Die Physiker haben stets so gehandelt und dadurch ihrem Beruf Ehre gemacht. Dies erklärt den ununterbrochenen Frieden und den großen Fortschritt im Reich der Naturforschung seit der Renaissance. Wer einen Mangel an Rücksicht und Gleichgewicht an den Tag legt, sei es in seiner Rede oder in seinem Benehmen andern gegenüber, verrät dadurch, daß er noch nicht die beweisbare Kenntnis dessen erlangt hat, was Mrs. Eddy „die Wissenschaft des Geistes” nennt (Wissenschaft und Gesundheit, S. 270).

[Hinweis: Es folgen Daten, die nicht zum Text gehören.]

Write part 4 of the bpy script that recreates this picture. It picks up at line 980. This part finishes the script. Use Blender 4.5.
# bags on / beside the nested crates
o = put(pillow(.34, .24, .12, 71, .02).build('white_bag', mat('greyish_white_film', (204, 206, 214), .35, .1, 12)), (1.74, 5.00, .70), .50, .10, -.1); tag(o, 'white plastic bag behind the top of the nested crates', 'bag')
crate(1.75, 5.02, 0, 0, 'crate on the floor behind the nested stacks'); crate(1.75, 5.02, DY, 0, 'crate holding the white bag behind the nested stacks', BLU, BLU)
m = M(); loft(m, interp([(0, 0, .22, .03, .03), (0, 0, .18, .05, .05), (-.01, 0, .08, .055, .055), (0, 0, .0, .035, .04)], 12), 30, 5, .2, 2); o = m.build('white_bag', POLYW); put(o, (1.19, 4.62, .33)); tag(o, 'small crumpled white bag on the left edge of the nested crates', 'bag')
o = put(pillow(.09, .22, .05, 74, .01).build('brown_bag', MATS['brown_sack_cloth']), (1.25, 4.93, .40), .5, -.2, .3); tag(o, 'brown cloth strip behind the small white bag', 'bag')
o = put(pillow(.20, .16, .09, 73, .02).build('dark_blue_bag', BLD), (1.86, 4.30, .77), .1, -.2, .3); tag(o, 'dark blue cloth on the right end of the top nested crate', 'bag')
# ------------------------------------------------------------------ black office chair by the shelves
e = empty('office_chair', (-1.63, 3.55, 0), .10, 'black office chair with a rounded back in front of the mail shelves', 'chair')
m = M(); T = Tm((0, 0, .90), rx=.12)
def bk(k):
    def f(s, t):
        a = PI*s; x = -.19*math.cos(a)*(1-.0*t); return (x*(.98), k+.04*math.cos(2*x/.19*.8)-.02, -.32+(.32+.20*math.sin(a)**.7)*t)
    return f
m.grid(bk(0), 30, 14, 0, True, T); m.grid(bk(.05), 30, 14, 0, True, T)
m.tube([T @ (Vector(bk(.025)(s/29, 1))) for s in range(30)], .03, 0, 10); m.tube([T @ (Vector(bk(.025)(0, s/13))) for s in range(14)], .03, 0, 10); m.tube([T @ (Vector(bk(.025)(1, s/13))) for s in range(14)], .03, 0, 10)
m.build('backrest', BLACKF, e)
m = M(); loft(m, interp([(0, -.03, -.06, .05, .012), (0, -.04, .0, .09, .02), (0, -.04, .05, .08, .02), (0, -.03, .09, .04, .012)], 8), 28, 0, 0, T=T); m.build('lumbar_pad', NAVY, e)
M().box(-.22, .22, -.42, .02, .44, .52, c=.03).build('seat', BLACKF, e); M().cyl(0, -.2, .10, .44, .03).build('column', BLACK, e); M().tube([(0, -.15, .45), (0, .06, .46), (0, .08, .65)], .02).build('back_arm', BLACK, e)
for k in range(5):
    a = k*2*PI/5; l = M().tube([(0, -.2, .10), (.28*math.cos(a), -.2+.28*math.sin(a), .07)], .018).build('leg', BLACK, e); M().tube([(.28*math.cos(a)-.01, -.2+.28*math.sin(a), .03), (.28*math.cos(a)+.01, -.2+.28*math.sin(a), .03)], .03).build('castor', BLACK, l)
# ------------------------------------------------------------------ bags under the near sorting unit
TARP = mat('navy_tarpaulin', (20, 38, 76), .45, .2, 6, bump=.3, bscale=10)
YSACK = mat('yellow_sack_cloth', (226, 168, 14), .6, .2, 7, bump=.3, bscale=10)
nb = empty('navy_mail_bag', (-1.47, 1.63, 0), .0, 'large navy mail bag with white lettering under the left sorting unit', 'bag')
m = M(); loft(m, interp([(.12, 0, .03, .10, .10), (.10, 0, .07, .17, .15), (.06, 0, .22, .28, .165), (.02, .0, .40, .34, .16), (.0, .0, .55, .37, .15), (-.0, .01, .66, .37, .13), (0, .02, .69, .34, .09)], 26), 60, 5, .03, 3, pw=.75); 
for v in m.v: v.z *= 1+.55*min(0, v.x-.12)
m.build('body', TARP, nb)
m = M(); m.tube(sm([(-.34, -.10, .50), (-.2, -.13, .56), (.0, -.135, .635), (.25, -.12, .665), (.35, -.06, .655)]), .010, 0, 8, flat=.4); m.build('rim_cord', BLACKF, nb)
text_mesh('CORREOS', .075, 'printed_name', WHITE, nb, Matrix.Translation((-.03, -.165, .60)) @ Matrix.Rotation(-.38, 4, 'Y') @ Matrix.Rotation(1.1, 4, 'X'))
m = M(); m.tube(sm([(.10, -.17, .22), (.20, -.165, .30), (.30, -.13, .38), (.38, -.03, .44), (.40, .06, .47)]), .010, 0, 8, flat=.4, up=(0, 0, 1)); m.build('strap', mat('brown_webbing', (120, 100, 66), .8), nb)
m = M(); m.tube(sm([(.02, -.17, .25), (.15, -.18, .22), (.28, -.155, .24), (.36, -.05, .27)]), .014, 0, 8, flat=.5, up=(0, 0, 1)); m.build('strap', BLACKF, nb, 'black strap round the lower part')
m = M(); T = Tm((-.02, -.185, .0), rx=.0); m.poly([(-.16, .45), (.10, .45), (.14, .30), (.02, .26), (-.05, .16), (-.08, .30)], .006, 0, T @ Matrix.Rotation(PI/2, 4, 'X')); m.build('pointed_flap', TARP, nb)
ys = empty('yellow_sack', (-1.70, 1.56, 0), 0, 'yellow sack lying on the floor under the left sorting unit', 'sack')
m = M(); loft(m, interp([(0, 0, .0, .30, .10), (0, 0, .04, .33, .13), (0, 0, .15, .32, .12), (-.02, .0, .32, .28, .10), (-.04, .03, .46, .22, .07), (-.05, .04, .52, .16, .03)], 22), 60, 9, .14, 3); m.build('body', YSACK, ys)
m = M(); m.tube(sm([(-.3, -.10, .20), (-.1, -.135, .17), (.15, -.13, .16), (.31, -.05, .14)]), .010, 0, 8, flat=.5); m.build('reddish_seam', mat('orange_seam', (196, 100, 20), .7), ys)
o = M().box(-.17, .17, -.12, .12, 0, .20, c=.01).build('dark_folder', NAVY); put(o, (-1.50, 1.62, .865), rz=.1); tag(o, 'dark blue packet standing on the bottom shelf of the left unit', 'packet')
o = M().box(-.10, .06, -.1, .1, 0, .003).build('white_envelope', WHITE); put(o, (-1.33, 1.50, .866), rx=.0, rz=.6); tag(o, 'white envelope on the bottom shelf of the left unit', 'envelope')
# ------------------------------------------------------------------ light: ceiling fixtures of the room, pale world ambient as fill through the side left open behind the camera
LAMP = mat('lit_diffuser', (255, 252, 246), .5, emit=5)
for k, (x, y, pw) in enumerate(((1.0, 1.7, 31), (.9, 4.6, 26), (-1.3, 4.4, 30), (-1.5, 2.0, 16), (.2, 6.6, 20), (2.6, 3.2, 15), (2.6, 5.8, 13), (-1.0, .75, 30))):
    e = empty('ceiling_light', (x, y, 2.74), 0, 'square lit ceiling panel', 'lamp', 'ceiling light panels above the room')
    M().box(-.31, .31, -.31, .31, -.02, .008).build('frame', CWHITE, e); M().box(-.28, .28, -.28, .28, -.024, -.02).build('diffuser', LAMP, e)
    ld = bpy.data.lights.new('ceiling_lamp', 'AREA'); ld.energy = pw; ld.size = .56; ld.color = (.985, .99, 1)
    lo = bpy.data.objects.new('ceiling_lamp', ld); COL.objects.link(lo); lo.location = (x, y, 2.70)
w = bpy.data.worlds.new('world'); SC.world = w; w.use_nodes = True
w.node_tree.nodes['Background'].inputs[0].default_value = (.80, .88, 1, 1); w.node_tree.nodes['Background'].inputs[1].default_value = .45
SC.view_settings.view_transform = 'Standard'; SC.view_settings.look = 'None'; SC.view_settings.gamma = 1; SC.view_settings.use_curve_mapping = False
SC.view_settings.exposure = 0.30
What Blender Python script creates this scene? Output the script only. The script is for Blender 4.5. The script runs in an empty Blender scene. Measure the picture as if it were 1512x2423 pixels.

Er ist noch immer eins mit der „Agar” des materiellen Sinnes, welche, wie Paulus sagt, „dienstbar” ist „mit ihren Kindern.”
Es hat sich in dem Leben so mancher Menschen von sonst gutem Charakter bewiesen, daß es keine Harmonie, keine wahre Bruderliebe, keine wahre Selbstbeherrschung, keine Erlösung gibt außer durch die wissenschaftliche und daher beweisbare Erkenntnis des göttlichen Prinzips und seiner Herrschaft — durch das Öffnen der Augen, die es uns ermöglichen, die Wunder an Gottes Gesetz zu erkennen. Auf Grund dieser Tatsache steht die Christliche Wissenschaft in solch bedeutungsvoller Beziehung zur Erlösung der Welt.